Washington (News Today) - A young sea turtle in the Gulf of Mexico spends most of its time swimming near the ocean's surface, where it can easily crest the water to breathe.
Now these turtles are among those most in danger as oil spreads along the Gulf Coast. When they come up to breathe, the oil coats their eyes and bodies, and they ingest some as well. Swimming through the oil slicks exhaust the animals, and the chemicals they swallow weaken their immune systems.
"Life is hard out there for sea turtles ordinarily," said John Hewitt, who is heading up recovery efforts at the Audubon Aquarium of the Americas in New Orleans, Louisiana. "It's getting more difficult by the day."
Hewitt and a brigade of veterinarians, marine specialists and zoo and aquarium workers are fighting an uphill battle against the flow of oil. Volunteers in the Gulf representing 60 marine organizations nationwide may spend three to four days each cleaning off birds, turtles and other marine animals.

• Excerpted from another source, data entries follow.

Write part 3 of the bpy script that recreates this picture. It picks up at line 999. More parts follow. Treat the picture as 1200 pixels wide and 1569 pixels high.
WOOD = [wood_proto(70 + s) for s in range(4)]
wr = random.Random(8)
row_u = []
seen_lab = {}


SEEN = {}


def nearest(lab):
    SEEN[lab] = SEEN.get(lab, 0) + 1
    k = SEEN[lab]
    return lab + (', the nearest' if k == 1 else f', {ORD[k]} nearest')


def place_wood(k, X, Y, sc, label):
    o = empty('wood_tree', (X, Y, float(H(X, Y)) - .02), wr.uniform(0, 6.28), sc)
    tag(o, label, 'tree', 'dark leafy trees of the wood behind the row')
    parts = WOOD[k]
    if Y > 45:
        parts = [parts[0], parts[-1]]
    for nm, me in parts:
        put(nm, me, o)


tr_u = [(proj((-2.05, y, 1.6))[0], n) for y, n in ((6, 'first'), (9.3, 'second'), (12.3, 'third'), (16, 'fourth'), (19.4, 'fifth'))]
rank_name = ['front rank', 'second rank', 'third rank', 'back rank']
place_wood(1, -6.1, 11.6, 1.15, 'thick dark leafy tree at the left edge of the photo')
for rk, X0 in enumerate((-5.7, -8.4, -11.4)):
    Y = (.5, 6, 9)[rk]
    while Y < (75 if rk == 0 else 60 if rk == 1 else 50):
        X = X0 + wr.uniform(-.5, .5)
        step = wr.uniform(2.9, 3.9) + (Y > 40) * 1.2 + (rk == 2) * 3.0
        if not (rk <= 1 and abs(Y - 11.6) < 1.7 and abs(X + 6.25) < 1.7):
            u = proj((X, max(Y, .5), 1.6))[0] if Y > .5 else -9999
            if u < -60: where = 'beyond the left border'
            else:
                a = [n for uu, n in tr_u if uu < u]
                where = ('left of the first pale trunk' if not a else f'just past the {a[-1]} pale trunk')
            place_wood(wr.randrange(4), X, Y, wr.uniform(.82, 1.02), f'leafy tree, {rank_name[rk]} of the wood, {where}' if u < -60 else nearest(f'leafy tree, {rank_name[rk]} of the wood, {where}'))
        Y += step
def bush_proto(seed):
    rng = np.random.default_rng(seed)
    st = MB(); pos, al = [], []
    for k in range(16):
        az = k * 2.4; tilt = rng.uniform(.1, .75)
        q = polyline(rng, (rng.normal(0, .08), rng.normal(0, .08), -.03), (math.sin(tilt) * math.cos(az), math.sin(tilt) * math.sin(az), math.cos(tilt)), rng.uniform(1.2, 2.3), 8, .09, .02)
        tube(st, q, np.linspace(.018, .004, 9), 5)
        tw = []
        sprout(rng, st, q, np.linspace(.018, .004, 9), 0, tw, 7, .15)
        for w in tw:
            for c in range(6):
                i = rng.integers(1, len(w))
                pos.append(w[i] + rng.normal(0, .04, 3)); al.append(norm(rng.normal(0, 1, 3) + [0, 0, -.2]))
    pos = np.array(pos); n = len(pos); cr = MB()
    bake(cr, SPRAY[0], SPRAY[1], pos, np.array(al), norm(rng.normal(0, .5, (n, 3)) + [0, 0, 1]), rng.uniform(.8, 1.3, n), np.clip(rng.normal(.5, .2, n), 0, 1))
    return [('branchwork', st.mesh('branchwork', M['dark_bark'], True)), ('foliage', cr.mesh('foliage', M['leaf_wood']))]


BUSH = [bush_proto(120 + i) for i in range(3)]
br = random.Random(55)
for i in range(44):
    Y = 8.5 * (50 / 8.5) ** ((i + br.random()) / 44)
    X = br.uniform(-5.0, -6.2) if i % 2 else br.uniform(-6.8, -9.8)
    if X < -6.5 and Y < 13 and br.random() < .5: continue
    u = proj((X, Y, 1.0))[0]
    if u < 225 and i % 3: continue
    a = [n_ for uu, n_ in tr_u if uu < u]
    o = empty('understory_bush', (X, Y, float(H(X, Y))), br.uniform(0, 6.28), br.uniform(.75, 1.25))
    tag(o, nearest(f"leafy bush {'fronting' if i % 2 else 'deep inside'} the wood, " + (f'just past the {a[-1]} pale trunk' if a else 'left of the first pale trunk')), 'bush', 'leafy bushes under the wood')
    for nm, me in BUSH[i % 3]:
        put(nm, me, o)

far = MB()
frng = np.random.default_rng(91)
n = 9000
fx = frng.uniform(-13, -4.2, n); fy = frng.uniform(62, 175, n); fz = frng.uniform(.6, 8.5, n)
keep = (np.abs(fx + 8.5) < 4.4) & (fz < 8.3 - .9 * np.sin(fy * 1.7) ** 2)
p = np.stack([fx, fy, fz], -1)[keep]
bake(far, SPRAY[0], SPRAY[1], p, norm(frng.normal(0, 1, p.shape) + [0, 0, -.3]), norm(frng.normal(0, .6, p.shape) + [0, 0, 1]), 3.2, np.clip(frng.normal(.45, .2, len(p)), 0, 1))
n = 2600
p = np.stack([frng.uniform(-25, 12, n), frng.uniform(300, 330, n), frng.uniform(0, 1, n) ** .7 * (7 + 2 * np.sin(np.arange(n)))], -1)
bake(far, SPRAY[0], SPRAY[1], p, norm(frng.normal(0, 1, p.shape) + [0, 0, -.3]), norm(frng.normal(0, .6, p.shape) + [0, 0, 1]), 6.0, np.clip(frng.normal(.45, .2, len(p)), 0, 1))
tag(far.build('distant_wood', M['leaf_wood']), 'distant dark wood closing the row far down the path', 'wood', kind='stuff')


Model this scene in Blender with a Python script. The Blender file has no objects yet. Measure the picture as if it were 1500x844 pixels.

Some animals take much longer to be nursed back to health -- and even when they are better, volunteers don't want to release them back into a polluted habitat.
"What Katrina, Rita, Ike and Gustav couldn't do, this oil well may well accomplish," Hewitt said, predicting effects on wildlife will continue to worsen as the oil is carried deeper into marine habitats. "[Louisiana is] at the ground zero of this oil spill but it is quickly spreading."
Since the oil spill, animal activists have rescued 50 sick sea turtles from the Louisiana gulf, according to the Consolidated Fish and Wildlife Collection report. Most were covered in a thick coat of oil. Three treated at the rehabilitation center had died, but Hewitt said he was confident that at least 16 would recover.
"It is the very lucky turtle that is picked up and brought to us," Hewitt said. "One can only imagine the numbers of turtles that are out there floating around in the oil."
As of Tuesday, according to the consolidated report, marine workers had picked up about 1,000 birds in the gulf. A majority of the ones brought to the rehabilitation center were already dead, but volunteers got to work cleaning about 400 live birds with doses of canola oil and Dawn dishwashing detergent. They had released just 39 of those birds back into the wild.
Meanwhile, zoologists are keeping an uneasy lookout for a group of manatees that usually migrate into the Gulf during the summer months. The 1,200-pound mammals could be catastrophically affected, and experts are concerned about their ability to rescue and rehabilitate these enormous animals.
Representatives from the Association of Zoos & Aquariums visited Capitol Hill on Tuesday to brief congressional staffers on the situation. Currently zoos and aquariums are diverting money from their budgets to pay for rescue and long-term rehabilitation of these animals, but the association's senior vice president, Dr. Paul Boyle, said the quick-fix funding won't last forever.